Leave out the pictures and repeat the data exactly.

EXTRACTED MATERIAL:
====================

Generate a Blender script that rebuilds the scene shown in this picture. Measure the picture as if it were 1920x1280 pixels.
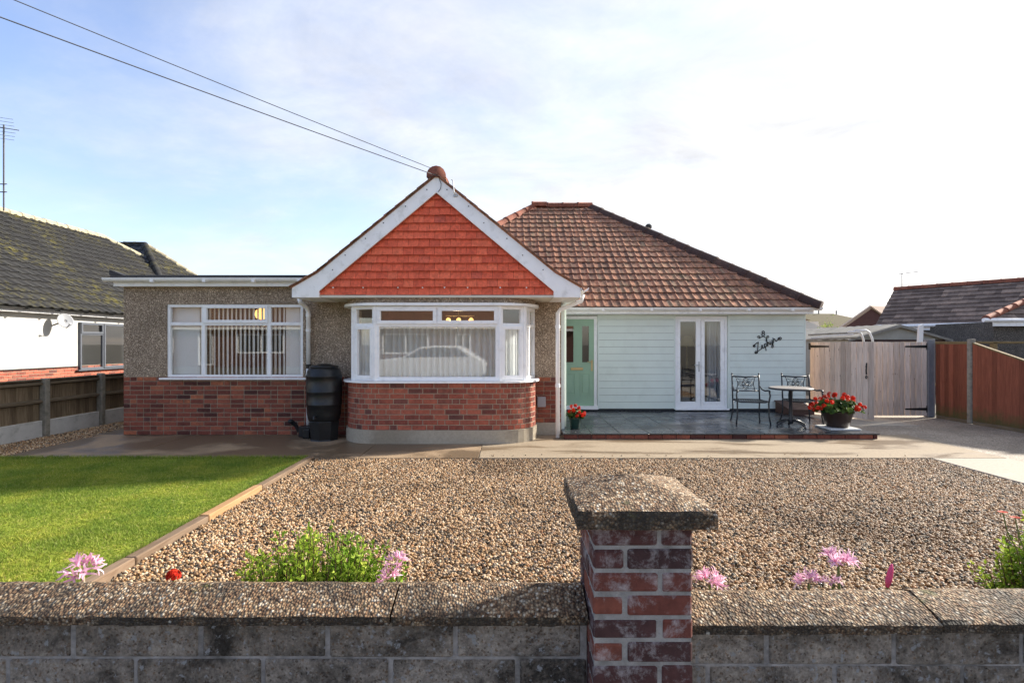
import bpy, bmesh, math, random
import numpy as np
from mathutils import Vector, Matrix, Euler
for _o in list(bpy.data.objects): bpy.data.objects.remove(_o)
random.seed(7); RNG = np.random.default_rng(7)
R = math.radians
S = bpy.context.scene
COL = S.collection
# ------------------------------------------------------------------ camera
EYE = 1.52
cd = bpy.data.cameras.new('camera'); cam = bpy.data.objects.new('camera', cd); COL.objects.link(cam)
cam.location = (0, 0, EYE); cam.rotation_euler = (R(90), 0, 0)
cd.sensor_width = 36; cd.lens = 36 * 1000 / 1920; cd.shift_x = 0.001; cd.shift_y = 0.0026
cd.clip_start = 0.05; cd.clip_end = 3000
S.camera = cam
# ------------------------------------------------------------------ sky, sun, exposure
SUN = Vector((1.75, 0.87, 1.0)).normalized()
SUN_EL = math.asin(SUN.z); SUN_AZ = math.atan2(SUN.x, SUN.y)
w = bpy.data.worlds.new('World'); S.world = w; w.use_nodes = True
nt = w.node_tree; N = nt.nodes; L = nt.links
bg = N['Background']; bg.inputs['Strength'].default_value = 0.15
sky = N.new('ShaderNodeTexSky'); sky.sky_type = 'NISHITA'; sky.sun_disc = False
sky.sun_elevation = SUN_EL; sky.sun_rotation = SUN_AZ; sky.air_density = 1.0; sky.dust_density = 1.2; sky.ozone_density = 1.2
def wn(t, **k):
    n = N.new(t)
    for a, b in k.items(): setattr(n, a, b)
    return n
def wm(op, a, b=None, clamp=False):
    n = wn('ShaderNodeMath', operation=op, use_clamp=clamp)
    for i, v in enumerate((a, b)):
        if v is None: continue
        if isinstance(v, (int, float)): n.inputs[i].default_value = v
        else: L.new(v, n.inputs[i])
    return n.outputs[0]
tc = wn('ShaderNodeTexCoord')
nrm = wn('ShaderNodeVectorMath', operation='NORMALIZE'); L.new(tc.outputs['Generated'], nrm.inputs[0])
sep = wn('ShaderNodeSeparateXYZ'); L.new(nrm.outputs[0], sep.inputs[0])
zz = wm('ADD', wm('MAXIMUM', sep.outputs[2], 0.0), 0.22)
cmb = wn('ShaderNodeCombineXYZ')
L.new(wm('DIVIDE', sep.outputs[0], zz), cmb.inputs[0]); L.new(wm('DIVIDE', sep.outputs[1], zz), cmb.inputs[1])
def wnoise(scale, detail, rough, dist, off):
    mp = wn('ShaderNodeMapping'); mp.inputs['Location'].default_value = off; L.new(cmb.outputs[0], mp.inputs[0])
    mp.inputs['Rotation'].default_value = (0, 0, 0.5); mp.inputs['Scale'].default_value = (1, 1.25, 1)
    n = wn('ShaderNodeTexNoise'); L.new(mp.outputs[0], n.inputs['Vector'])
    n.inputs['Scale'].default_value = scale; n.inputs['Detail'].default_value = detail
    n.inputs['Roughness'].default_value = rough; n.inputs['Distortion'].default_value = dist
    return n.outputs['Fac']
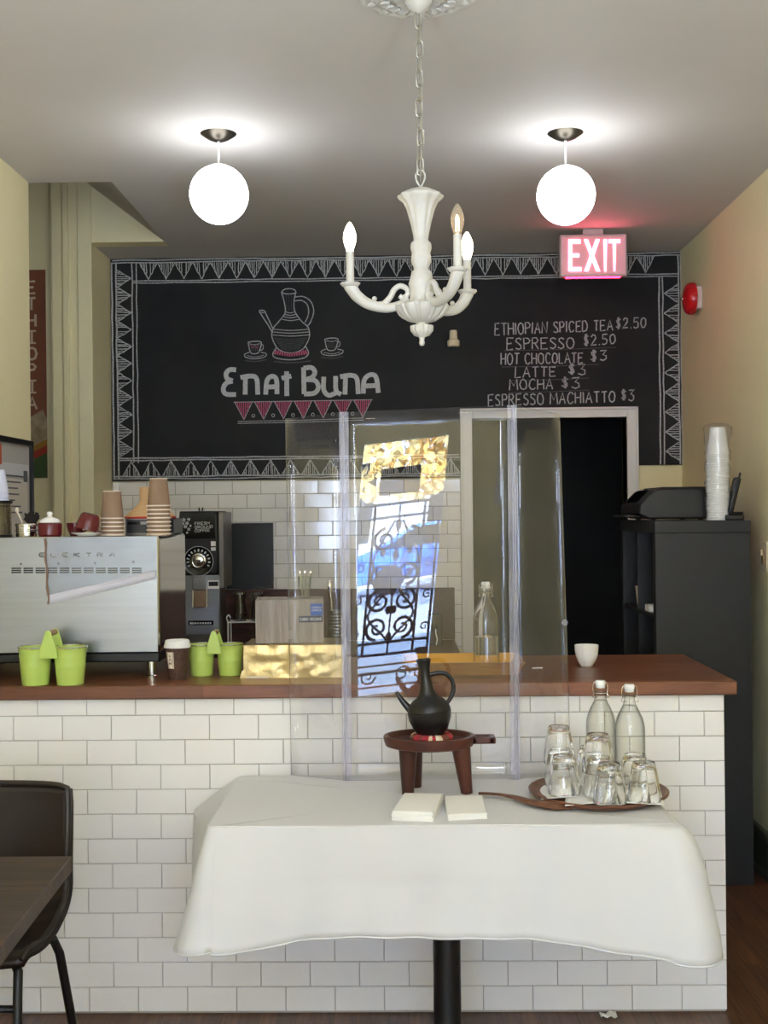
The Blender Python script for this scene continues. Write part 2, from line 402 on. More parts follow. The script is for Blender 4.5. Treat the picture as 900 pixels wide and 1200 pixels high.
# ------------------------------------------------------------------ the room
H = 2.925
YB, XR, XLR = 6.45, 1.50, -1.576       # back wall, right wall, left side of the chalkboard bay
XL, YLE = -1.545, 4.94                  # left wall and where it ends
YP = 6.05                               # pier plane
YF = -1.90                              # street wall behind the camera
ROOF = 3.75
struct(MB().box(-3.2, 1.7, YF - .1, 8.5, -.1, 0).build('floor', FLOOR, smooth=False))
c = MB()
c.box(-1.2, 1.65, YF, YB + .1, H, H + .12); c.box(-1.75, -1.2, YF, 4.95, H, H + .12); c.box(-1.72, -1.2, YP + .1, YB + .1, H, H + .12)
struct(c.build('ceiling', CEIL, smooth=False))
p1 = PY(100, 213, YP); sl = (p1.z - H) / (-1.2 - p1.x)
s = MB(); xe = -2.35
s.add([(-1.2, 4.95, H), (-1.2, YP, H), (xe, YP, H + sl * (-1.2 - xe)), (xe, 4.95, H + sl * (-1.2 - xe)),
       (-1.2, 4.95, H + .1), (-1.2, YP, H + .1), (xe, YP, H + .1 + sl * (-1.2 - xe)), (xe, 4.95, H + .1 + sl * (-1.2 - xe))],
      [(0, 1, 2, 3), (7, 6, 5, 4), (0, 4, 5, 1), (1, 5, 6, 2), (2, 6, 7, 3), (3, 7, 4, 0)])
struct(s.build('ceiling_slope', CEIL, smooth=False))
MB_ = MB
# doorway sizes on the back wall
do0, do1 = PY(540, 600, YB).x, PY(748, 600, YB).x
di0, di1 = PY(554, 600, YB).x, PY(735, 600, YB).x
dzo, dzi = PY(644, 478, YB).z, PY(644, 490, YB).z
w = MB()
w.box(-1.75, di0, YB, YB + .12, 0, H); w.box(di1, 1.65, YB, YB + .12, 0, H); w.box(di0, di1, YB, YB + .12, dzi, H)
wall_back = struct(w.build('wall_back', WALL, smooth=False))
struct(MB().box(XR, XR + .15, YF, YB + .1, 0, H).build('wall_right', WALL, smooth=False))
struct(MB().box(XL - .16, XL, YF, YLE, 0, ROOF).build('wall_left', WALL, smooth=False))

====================

FULL ANSWER:
Generate a Blender script that rebuilds the scene shown in this picture. Measure the picture as if it were 1920x1280 pixels.
import bpy, bmesh, math, random
import numpy as np
from mathutils import Vector, Matrix, Euler
for _o in list(bpy.data.objects): bpy.data.objects.remove(_o)
random.seed(7); RNG = np.random.default_rng(7)
R = math.radians
S = bpy.context.scene
COL = S.collection
# ------------------------------------------------------------------ camera
EYE = 1.52
cd = bpy.data.cameras.new('camera'); cam = bpy.data.objects.new('camera', cd); COL.objects.link(cam)
cam.location = (0, 0, EYE); cam.rotation_euler = (R(90), 0, 0)
cd.sensor_width = 36; cd.lens = 36 * 1000 / 1920; cd.shift_x = 0.001; cd.shift_y = 0.0026
cd.clip_start = 0.05; cd.clip_end = 3000
S.camera = cam
# ------------------------------------------------------------------ sky, sun, exposure
SUN = Vector((1.75, 0.87, 1.0)).normalized()
SUN_EL = math.asin(SUN.z); SUN_AZ = math.atan2(SUN.x, SUN.y)
w = bpy.data.worlds.new('World'); S.world = w; w.use_nodes = True
nt = w.node_tree; N = nt.nodes; L = nt.links
bg = N['Background']; bg.inputs['Strength'].default_value = 0.15
sky = N.new('ShaderNodeTexSky'); sky.sky_type = 'NISHITA'; sky.sun_disc = False
sky.sun_elevation = SUN_EL; sky.sun_rotation = SUN_AZ; sky.air_density = 1.0; sky.dust_density = 1.2; sky.ozone_density = 1.2
def wn(t, **k):
    n = N.new(t)
    for a, b in k.items(): setattr(n, a, b)
    return n
def wm(op, a, b=None, clamp=False):
    n = wn('ShaderNodeMath', operation=op, use_clamp=clamp)
    for i, v in enumerate((a, b)):
        if v is None: continue
        if isinstance(v, (int, float)): n.inputs[i].default_value = v
        else: L.new(v, n.inputs[i])
    return n.outputs[0]
tc = wn('ShaderNodeTexCoord')
nrm = wn('ShaderNodeVectorMath', operation='NORMALIZE'); L.new(tc.outputs['Generated'], nrm.inputs[0])
sep = wn('ShaderNodeSeparateXYZ'); L.new(nrm.outputs[0], sep.inputs[0])
zz = wm('ADD', wm('MAXIMUM', sep.outputs[2], 0.0), 0.22)
cmb = wn('ShaderNodeCombineXYZ')
L.new(wm('DIVIDE', sep.outputs[0], zz), cmb.inputs[0]); L.new(wm('DIVIDE', sep.outputs[1], zz), cmb.inputs[1])
def wnoise(scale, detail, rough, dist, off):
    mp = wn('ShaderNodeMapping'); mp.inputs['Location'].default_value = off; L.new(cmb.outputs[0], mp.inputs[0])
    mp.inputs['Rotation'].default_value = (0, 0, 0.5); mp.inputs['Scale'].default_value = (1, 1.25, 1)
    n = wn('ShaderNodeTexNoise'); L.new(mp.outputs[0], n.inputs['Vector'])
    n.inputs['Scale'].default_value = scale; n.inputs['Detail'].default_value = detail
    n.inputs['Roughness'].default_value = rough; n.inputs['Distortion'].default_value = dist
    return n.outputs['Fac']
The Blender Python script for this scene continues. Write part 2, from line 402 on. More parts follow. The script is for Blender 4.5. Treat the picture as 900 pixels wide and 1200 pixels high.
# ------------------------------------------------------------------ the room
H = 2.925
YB, XR, XLR = 6.45, 1.50, -1.576       # back wall, right wall, left side of the chalkboard bay
XL, YLE = -1.545, 4.94                  # left wall and where it ends
YP = 6.05                               # pier plane
YF = -1.90                              # street wall behind the camera
ROOF = 3.75
struct(MB().box(-3.2, 1.7, YF - .1, 8.5, -.1, 0).build('floor', FLOOR, smooth=False))
c = MB()
c.box(-1.2, 1.65, YF, YB + .1, H, H + .12); c.box(-1.75, -1.2, YF, 4.95, H, H + .12); c.box(-1.72, -1.2, YP + .1, YB + .1, H, H + .12)
struct(c.build('ceiling', CEIL, smooth=False))
p1 = PY(100, 213, YP); sl = (p1.z - H) / (-1.2 - p1.x)
s = MB(); xe = -2.35
s.add([(-1.2, 4.95, H), (-1.2, YP, H), (xe, YP, H + sl * (-1.2 - xe)), (xe, 4.95, H + sl * (-1.2 - xe)),
       (-1.2, 4.95, H + .1), (-1.2, YP, H + .1), (xe, YP, H + .1 + sl * (-1.2 - xe)), (xe, 4.95, H + .1 + sl * (-1.2 - xe))],
      [(0, 1, 2, 3), (7, 6, 5, 4), (0, 4, 5, 1), (1, 5, 6, 2), (2, 6, 7, 3), (3, 7, 4, 0)])
struct(s.build('ceiling_slope', CEIL, smooth=False))
MB_ = MB
# doorway sizes on the back wall
do0, do1 = PY(540, 600, YB).x, PY(748, 600, YB).x
di0, di1 = PY(554, 600, YB).x, PY(735, 600, YB).x
dzo, dzi = PY(644, 478, YB).z, PY(644, 490, YB).z
w = MB()
w.box(-1.75, di0, YB, YB + .12, 0, H); w.box(di1, 1.65, YB, YB + .12, 0, H); w.box(di0, di1, YB, YB + .12, dzi, H)
wall_back = struct(w.build('wall_back', WALL, smooth=False))
struct(MB().box(XR, XR + .15, YF, YB + .1, 0, H).build('wall_right', WALL, smooth=False))
struct(MB().box(XL - .16, XL, YF, YLE, 0, ROOF).build('wall_left', WALL, smooth=False))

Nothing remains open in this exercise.